Prior to the start of Saturday evening’s protest, Yaniv called on the public to come demonstrate in Petah Tikva, while Naftali said he believed the protest would be larger than last week’s.

Menny Naftali and Eldad Yaniv arrive for a court hearing at the Petah Tikva Magistrate’s Court on August 20, 2017. (Roy Alima/Flash90)

The demonstrations swelled in size last month after Netanyahu’s former chief of staff Ari Harow agreed to turn state’s witness in the corruption investigations involving the premier, which are known as Case 1000 and Case 2000.

In Case 1000, Netanyahu and his wife Sara are suspected of receiving illicit gifts from billionaire benefactors, most notably hundreds of thousands of shekels’ worth of cigars and champagne from the Israeli-born Hollywood producer Arnon Milchan.

Case 2000 involves a suspected illicit quid pro quo deal between Netanyahu and Yedioth Ahronoth newspaper publisher Arnon “Noni” Mozes that would have seen the prime minister hobble a rival daily, the Sheldon Adelson-backed Israel Hayom, in return for more favorable coverage from Yedioth.
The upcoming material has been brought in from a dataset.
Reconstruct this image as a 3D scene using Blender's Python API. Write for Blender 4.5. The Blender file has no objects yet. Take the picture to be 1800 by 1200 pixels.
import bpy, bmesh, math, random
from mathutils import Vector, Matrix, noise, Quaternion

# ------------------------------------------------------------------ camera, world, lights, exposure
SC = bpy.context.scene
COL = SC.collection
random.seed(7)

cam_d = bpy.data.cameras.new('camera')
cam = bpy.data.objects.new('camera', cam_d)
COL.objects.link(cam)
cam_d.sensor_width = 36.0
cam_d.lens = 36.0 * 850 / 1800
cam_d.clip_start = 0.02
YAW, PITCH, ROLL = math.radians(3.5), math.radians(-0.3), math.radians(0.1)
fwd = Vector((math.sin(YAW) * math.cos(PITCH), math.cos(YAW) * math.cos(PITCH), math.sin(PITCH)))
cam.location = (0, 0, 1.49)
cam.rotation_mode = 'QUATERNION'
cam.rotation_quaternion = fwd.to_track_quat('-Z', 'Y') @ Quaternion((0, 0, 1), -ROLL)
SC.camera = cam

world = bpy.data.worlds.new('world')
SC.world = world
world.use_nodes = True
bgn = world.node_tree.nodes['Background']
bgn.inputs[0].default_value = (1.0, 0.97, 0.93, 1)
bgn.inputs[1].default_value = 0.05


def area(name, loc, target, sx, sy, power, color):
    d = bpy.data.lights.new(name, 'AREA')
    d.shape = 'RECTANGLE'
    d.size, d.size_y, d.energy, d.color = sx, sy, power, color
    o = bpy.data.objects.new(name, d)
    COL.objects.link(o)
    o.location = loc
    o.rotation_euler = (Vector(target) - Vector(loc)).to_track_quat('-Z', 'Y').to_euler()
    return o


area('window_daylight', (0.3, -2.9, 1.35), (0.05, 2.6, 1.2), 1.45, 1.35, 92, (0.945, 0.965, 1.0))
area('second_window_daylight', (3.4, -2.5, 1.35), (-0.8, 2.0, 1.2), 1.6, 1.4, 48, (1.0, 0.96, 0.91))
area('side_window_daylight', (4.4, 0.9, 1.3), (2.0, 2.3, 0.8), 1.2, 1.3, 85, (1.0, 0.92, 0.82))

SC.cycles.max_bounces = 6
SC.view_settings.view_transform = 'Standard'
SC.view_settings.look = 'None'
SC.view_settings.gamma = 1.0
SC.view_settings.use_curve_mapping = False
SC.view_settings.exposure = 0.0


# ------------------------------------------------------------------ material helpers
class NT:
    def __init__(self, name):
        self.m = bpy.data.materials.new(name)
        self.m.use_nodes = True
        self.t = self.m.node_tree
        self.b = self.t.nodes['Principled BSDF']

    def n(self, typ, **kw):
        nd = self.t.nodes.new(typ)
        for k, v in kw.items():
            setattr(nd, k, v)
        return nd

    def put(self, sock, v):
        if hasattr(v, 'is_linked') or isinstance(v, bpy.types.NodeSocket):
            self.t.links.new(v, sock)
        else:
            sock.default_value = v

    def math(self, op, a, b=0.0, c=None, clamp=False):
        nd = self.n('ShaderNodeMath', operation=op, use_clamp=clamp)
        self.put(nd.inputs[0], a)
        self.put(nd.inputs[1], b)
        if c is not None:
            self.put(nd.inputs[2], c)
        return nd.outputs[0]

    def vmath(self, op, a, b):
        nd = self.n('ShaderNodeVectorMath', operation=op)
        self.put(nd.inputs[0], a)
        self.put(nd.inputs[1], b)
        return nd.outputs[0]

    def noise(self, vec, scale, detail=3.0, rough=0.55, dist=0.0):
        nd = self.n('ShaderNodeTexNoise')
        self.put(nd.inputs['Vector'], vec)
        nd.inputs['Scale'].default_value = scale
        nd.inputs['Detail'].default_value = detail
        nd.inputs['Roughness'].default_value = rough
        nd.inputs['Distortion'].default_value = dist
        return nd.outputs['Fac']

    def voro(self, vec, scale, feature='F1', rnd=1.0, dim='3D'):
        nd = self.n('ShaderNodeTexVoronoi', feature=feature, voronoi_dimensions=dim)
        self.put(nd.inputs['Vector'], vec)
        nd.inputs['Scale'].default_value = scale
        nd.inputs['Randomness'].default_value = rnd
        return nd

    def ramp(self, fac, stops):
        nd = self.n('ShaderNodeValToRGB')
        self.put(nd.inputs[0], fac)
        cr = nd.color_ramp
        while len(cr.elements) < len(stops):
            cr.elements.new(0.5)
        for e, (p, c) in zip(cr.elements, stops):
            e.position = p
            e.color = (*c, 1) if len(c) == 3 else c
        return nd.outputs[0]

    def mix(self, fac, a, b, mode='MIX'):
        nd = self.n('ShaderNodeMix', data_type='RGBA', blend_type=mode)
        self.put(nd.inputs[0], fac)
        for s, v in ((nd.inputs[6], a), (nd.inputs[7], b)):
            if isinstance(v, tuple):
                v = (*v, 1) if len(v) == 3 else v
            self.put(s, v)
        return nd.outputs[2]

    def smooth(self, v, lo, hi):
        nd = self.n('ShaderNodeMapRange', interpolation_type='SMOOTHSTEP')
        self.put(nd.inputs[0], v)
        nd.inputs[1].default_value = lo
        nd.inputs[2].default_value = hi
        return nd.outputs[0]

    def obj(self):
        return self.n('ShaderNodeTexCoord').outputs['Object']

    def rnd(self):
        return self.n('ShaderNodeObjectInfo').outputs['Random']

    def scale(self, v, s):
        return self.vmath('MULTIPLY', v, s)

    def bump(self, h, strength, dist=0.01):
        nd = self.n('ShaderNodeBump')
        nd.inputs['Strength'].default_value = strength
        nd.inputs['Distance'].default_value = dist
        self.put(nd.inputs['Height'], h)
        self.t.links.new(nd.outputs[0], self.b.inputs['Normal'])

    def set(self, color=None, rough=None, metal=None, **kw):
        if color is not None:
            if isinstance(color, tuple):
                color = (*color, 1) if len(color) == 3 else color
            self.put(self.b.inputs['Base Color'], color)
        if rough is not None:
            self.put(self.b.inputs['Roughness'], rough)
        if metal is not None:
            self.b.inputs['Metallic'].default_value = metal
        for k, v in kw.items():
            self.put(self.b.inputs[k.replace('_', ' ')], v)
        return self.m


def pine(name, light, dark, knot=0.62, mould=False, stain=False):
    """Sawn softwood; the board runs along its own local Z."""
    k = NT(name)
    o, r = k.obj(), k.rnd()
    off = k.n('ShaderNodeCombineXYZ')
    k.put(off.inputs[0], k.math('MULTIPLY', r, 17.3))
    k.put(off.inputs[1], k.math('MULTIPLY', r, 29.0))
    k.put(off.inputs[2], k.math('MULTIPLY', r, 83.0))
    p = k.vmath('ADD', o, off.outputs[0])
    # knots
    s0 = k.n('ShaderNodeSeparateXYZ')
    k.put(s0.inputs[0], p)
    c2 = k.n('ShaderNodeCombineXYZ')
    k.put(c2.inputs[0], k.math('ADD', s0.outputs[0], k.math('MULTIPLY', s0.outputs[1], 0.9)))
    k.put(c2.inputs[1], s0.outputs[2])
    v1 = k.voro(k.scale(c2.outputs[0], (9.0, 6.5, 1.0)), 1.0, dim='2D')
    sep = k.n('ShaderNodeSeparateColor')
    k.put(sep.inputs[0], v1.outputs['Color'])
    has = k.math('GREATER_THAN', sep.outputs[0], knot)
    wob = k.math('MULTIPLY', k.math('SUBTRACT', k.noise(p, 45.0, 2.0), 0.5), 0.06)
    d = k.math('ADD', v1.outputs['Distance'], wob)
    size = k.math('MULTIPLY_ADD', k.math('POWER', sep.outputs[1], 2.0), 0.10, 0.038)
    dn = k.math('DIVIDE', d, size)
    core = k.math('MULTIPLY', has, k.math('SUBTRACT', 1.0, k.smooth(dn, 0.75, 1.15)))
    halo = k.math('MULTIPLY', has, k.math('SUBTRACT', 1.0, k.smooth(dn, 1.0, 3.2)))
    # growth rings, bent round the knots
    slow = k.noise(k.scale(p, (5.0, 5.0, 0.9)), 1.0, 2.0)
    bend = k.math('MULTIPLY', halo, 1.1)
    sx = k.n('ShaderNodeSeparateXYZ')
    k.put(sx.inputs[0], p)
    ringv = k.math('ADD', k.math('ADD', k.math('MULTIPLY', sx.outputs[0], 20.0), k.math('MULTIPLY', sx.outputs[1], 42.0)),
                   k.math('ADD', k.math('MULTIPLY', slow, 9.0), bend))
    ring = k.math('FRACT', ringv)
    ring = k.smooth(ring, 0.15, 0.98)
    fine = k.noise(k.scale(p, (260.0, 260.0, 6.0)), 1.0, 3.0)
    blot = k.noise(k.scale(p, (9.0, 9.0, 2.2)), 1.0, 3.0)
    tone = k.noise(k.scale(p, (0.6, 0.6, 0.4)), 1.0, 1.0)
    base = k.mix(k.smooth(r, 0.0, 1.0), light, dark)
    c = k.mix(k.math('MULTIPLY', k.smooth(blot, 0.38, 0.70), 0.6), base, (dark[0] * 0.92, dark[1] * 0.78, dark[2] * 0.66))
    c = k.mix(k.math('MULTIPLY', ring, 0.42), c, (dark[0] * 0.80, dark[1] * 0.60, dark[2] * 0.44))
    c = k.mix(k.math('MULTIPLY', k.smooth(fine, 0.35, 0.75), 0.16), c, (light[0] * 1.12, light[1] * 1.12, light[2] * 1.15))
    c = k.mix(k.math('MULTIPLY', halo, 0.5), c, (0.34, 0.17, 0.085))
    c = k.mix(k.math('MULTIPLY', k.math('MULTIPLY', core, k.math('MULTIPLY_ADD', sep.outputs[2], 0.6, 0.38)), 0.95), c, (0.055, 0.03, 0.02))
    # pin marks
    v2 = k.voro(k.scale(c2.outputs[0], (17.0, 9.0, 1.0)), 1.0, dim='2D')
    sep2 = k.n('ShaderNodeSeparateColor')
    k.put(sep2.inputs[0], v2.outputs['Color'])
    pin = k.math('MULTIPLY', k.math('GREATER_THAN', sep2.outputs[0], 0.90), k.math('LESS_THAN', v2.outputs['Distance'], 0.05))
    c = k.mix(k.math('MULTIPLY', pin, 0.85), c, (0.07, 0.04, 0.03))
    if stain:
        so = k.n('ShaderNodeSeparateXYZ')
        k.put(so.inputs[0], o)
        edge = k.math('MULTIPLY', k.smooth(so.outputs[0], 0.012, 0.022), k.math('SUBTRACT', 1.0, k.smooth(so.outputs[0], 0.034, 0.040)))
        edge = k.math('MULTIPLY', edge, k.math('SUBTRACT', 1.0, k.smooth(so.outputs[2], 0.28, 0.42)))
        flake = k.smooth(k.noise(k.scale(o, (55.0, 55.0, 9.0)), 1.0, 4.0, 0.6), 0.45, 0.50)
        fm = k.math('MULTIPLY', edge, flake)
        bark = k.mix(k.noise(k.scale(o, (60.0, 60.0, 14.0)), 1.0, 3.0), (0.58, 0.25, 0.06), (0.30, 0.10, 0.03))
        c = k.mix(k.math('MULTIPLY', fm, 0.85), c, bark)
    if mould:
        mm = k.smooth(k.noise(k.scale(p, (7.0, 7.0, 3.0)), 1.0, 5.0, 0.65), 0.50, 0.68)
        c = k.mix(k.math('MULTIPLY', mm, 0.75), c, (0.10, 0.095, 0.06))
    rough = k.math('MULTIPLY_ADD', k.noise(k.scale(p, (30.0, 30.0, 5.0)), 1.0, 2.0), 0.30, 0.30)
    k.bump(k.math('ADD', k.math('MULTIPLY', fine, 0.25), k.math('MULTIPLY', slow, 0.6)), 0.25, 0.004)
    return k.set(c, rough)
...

Netanyahu has denied wrongdoing.

Despite Netanyahu’s criticism of the protests, they have grown in size in recent weeks amid developments in the corruption cases, and Mandelblit, the attorney general, said Tuesday they are entirely legitimate and protected by freedom of expression.

Prime Minister Benjamin Netanyahu and his wife Sara arrive to the Magistrates Court in Tel Aviv to a court hearing against journalist Igal Sarna on March 14, 2017. (Moti Kimchi/Pool)

In addition to the corruption cases involving the prime minister, Channel 2 reported Friday that Mandeblit is expected to recommend indicting Netanyahu’s wife Sara Netanyahu for diverting public funds for her private housekeeping expenses.

Sources close to the investigation told the television channel that Mandelblit will likely make the announcement sometime over the next two weeks.

Following the report, Channel 2 reported Saturday that Sara Netanyahu took and passed a private lie detector test ahead of her expected indictment in a bid to get backing for her version of the events.